Fairly
frequently over 35 years I handled grade complaints in a good-size university department
of English. I usually mentioned in my annual reports that there were fewer
complaints than we should have in a department as large as ours, so it was
likely that colleagues were grading too leniently.
I
believed in the existence of grade inflation and that grade inflation could hurt returning
students whose, averages had been good back in the day but looked less good
against the inflated grades of younger competitors.

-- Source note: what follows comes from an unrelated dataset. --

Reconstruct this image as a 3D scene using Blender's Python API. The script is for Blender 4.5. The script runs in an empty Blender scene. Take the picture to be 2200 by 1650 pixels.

Still, grade inflation was
balanced by requirement inflation so there was some fairness: "Back in the
day," one could graduate college with 120 semester credit-hours; by the
time I left teaching, the more usual requirement was 128 hours: a half-semester
more.
Measuring
high school GPA's against SAT scores must be done carefully, however, and
reported carefully. For one thing, you need the numbers for who's taking the
tests.
In
the 1970's, Richard Ohmann examined the "literacy crisis" and
reported on it in an essay in The
Chronicle of Higher Education (Oct. 25, 1976). "Johnny can't read /
Johnny can't write," and the cause had to be radical changes in American
high schools in the 1960s.
Not
really,
What
had changed most was more young women going to college, so the issue was good
news with Jane, not degeneration for Johnny: college teachers were seeing a
more typical sample of (female) high school graduates.
There
has been grade inflation, but SAT averages are affected strongly by who's
taking the tests, and we should expect a decline in scores because of the
mostly good news that more high school grads are going to college meaning more
people are taking SATs meaning a more typical sample of US high school students
— and lower scores.
------------------------------------------------
Reference:
Ohmann,
Richard. "The Literacy Crisis Is a Fiction, if Not a Hoax." The Chronicle of Higher Education 25
October 1976.
Also:
Erlich,
Richard D. "[…] The Parable of the Masturbating
Madmen." Views from a Jagged
Orbit. Rockville, MD: Wildside Press, 2017: pp. 141-43.